Elizabeth's grandmother, Queen Mary, and British Prime Minister Winston
Churchill favoured the retention of the House of Windsor, and so Windsor
it remained. The Duke complained, "I am the only man in the country not
allowed to give his name to his own children. In 1960, after the death
of Queen Mary in 1953 and the resignation of Churchill in 1955, the
surname Mountbatten-Windsor was adopted for Philip and Elizabeth's
male-line descendants who do not carry royal titles.

Amid
preparations for the coronation, Princess Margaret informed her sister
that she wished to marry Peter Townsend, a divorcee 16 years Margaret's
senior, with two sons from his previous marriage. The Queen asked them
to wait for a year; in the words of Martin Charteris, "the Queen was
naturally sympathetic towards the Princess, but I think she thought—she
hoped—given time, the affair would peter out. Senior politicians were
against the match and the Church of England did not permit re-marriage
after divorce. If Margaret contracted a civil marriage, she would be
expected to renounce her right of succession. Eventually, she decided to
abandon her plans with Townsend. In 1960, she married Antony
Armstrong-Jones, who was created Earl of Snowdon the following year.
They were divorced in 1978; she did not remarry.

Despite
the death of Queen Mary on 24 March, the coronation went ahead, as Mary
had asked before she died, taking place as planned on 2 June 1953. The
ceremony in Westminster Abbey

,
with the exception of the anointing and communion, was televised for
the first time.
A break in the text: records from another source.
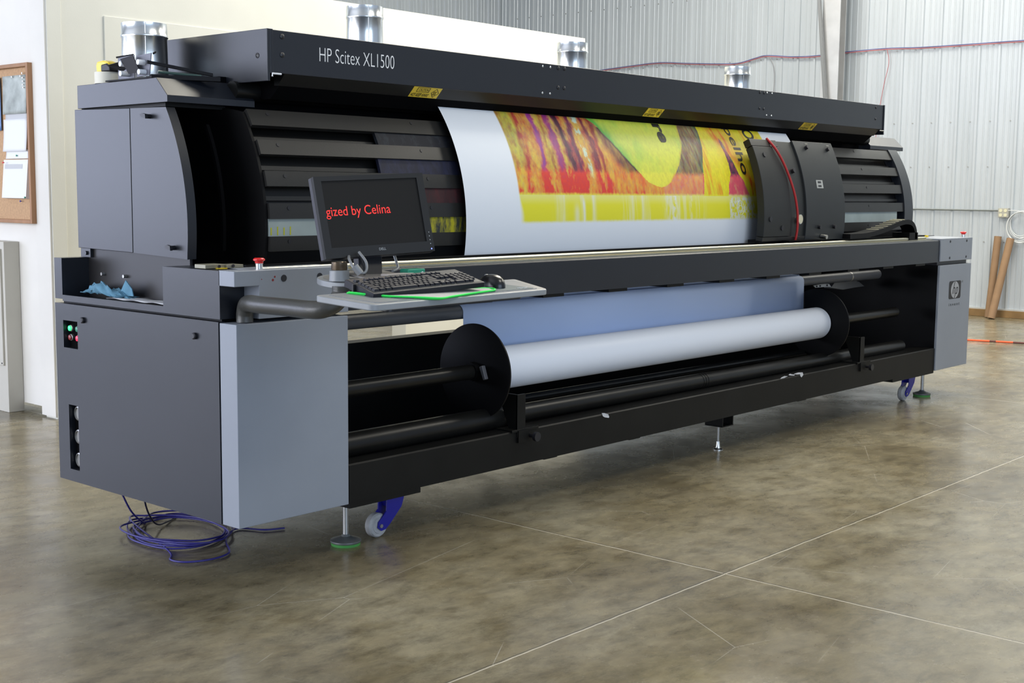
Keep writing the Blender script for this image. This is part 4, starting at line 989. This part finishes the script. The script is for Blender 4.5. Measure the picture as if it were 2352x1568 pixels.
# mouse
t = thing('computer_mouse', (0,0,0), 'black computer mouse on the desk to the right of the keyboard', 'mouse')
MO = Matrix.Translation((.468,-.848,desk_z(-.848,.0015))) @ eulM(R_(-12),R_(4),R_(0)); t.matrix_world = MO
def mouse_mb(zs=1.,clipz=None):
    s_ = MB(); nu_,nv_ = 32,14
    def P(u,v):
        a = 2*PI*u; h = v*PI/2
        ca2 = math.copysign(abs(math.cos(a))**.9, math.cos(a)); sa2 = math.copysign(abs(math.sin(a))**.9, math.sin(a))
        s = math.cos(h)**.8 if v < .999 else 0
        y = .062*s*sa2
        z = .042*math.sin(h)*(1-.10*y/.062)
        return (.035*s*ca2, y, z*zs)
    s_.quadgrid(P,nu_,nv_); bmesh.ops.remove_doubles(s_.bm, verts=s_.bm.verts, dist=1e-5)
    return s_
lo('shell', mouse_mb(), mat('mouse_black',(.007,.0075,.009),.26), t, smooth=80)
lo('scroll_wheel', MB().cyl((-.004,.036,.030),(.004,.036,.030),.008,n=20), M['brace'], t)
# blue-grey mouse mat, folded cloth with a neon hem under the keyboard
s_ = extr(rounded([(-.10,-.80),(-.08,-.965),(.585,-.945),(.545,-.775)],.01),.0005,.0016); o = obj('desk_mat', s_, M['mat_blue']); tag(o,'thin blue grey mat covering the desk tray under the keyboard and mouse','desk mat')
s_ = MB()
for k,(u0,u1,v0) in enumerate(((.0,.30,.6),(.10,.42,.25),(.48,.70,.55),(.52,.80,.2),(.82,1.0,.5))):
    yy = -.935+.02*v0; s_.tube([(.515+.055*u0,yy,desk_z(yy,.0022)),(.515+.055*u1,yy+.002,desk_z(yy+.002,.0022))],.0016,n=5)
obj('mat_print', s_, M['paper2'], o, smooth=0)
t = thing('microfibre_cloth', (.15,-.93,1.165), 'folded grey cloth with a bright neon green hem lying under the front of the keyboard', 'cloth')
cpts = [(-.155,-.79),(-.10,-.90),(-.02,-.965),(.035,-1.012),(.10,-.998),(.20,-.975),(.30,-.955),(.372,-.940),(.385,-.900),(.25,-.86),(.05,-.84)]
s_ = extr(cpts,.0018,.006); obj('cloth_body', s_, M['cloth'], t)
for k,off in enumerate((0,.004)):
    s_ = MB(); s_.tube([dz_at(x,y-off*2,.002+.0035*k) for x,y in [(p.x,p.y) for p in smooth_path([(a,b_,0) for a,b_ in cpts],6)]],.0032,n=8)
    obj('neon_hem', s_, M['neon'], t, smooth=60)
# usb stick hanging under the left edge of the keyboard
s_ = MB(); s_.box(-.137,-.113,-.800,-.792,1.170,1.200); s_.tube(smooth_path([(-.138,-.80,1.176),(-.13,-.85,1.172),(-.09,-.90,1.169)],6),.0012,n=6)
tag(obj('key_fob', s_, M['black_plastic'], bevel=.001), 'small black and grey fob beside the left edge of the keyboard', 'key fob')
s_ = MB(); s_._faces([(.235,-.70,1.205),(.262,-.71,1.222),(.285,-.72,1.205)],[(0,1,2)]); s_._faces([(.236,-.74,1.200),(.29,-.75,1.200),(.27,-.70,1.206)],[(0,1,2)])
o = obj('paper_note', s_, M['paper'], smooth=0); sd = o.modifiers.new('t','SOLIDIFY'); sd.thickness = .0008; tag(o,'small white paper corner sticking up behind the keyboard','paper')

# ------------------------------------------------------------------ floor cables
rnd = random.Random(4)
pts = []
loops = [(.31,.86,.205,.30,.25),(.30,.84,.19,.27,.9),(.33,.87,.215,.31,-.4),(.29,.80,.175,.25,1.7),(.32,.83,.20,.24,.3),(.27,.82,.18,.29,2.4)]
CX,CYf = .30,.80
pts.append((.10,.985,.22)); pts.append((.16,.99,.10)); pts.append((.25,1.03,.02))
N_ = 0
for li,(cx,cy,ra,rb,ph) in enumerate(loops):
    for k in range(12):
        a = 2*PI*k/12 + 2.3
        u = ra*math.cos(a); v = rb*math.sin(a); t_ = -.55+.12*li
        x = cx+u*math.cos(t_)-v*math.sin(t_)+rnd.uniform(-.008,.008); y = cy+u*math.sin(t_)+v*math.cos(t_)
        pts.append((x,y,.006+.0045*li+rnd.uniform(0,.004)))
pts += [(.10,.62,.006),(.03,.50,.006),(.06,.42,.006),(.16,.385,.006),(.26,.42,.006),(.34,.55,.006),(.43,.66,.008),(.52,.70,.006),(.58,.60,.006),(.66,.56,.006)]
s_ = MB(); s_.tube(smooth_path(pts,7),.0042,n=8)
tag(obj('coiled_cable', s_, M['blue_cable'], smooth=60), 'tangled coil of thin blue cable on the floor under the left cabinet', 'cable')
s_ = MB(); s_.tube(smooth_path([(.12,.835,.225),(.16,.86,.12),(.26,.95,.03),(.36,1.02,.008),(.48,1.10,.005),(.60,1.16,.005)],8),.004,n=8)
tag(obj('power_cable', s_, M['dark_cable'], smooth=60), 'thin dark cable hanging from the cabinet down behind the blue coil', 'cable')

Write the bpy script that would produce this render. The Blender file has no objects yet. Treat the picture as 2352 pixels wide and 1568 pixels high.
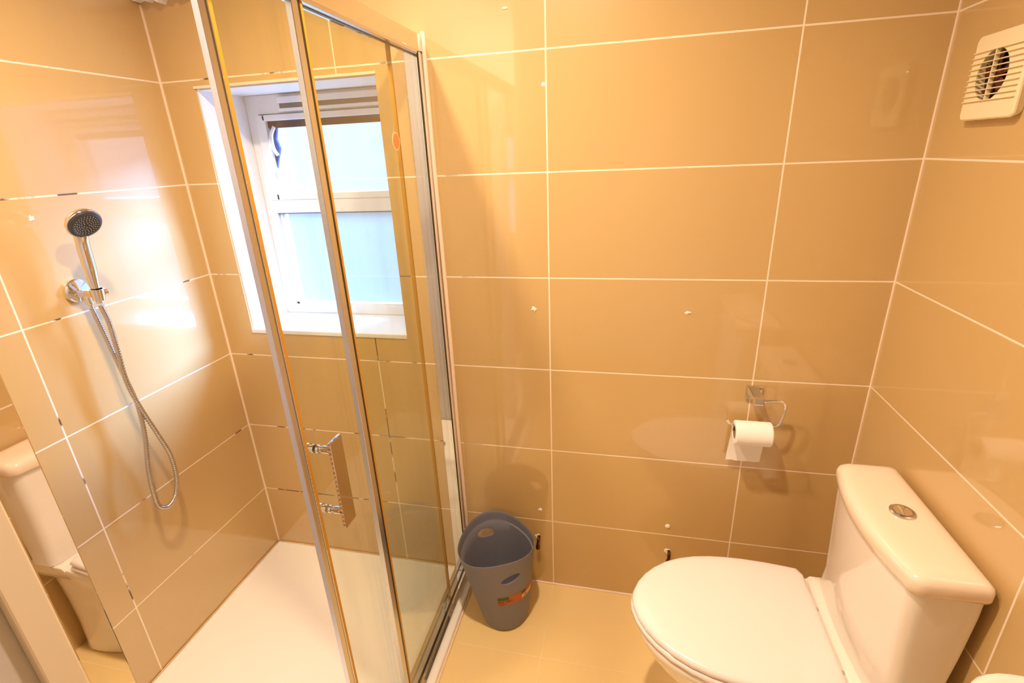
import bpy, bmesh, math, random
from mathutils import Vector, Matrix
random.seed(7)
PI = math.pi
sc = bpy.context.scene
col = sc.collection

# ---------------------------------------------------------------- camera
yaw, pitch, roll = -0.2332, -0.3599, -0.0438
fwd = Vector((math.sin(yaw)*math.cos(pitch), math.cos(yaw)*math.cos(pitch), math.sin(pitch)))
rt = Vector((math.cos(yaw), -math.sin(yaw), 0)); up = rt.cross(fwd)
r2 = rt*math.cos(roll) + up*math.sin(roll); u2 = -rt*math.sin(roll) + up*math.cos(roll)
cd = bpy.data.cameras.new('camera'); cam = bpy.data.objects.new('camera', cd); col.objects.link(cam)
M = Matrix((r2, u2, -fwd)).transposed().to_4x4(); M.translation = Vector((1.4207, -1.4428, 1.5454))
cam.matrix_world = M
cd.sensor_width = 36; cd.lens = 36*1141.33/2352; cd.clip_start = 0.02
sc.camera = cam

# ---------------------------------------------------------------- world, exposure
w = bpy.data.worlds.new('world'); sc.world = w; w.use_nodes = True
bg = w.node_tree.nodes['Background']
bg.inputs[0].default_value = (0.78, 0.82, 1.0, 1); bg.inputs[1].default_value = 1.0
# bright patch of overcast sky to the right of the window
sd = bpy.data.lights.new('sky_glow', 'SUN'); sd.energy = 38.0; sd.angle = math.radians(34); sd.color = (0.28, 0.50, 1.0)
so = bpy.data.objects.new('sky_glow', sd); col.objects.link(so)
so.rotation_euler = Vector((0.46, 0.42, 0.30)).to_track_quat('Z', 'Y').to_euler()
vs = sc.view_settings
vs.view_transform = 'Standard'; vs.look = 'None'; vs.gamma = 1; vs.use_curve_mapping = False
vs.exposure = 0.25

# lamps: (position, watts, radius)
WARM = (1.0, 0.79, 0.59)
LAMPS = [((0.68, -0.74, 2.345), 12.5), ((1.20, -0.74, 2.345), 15.5)]

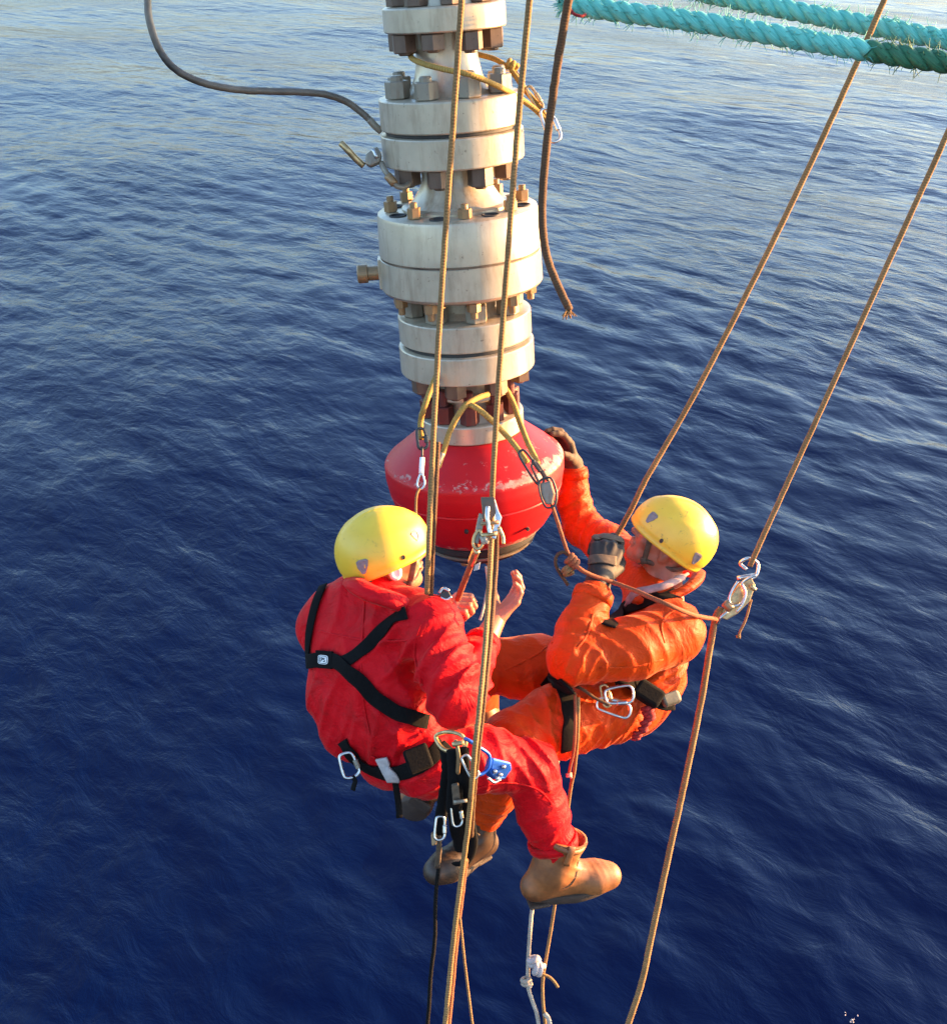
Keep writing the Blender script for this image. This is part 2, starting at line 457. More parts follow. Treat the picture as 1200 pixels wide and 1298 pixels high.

Elizabeth's coronation gown was commissioned from Norman
Hartnell and embroidered on her instructions with the floral emblems of
the Commonwealth countries: English Tudor rose; Scots thistle; Welsh
leek; Irish shamrock; Australian wattle; Canadian maple leaf; New
Zealand silver fern; South African protea; lotus flowers for India and
Ceylon; and Pakistan's wheat, cotton, and jute.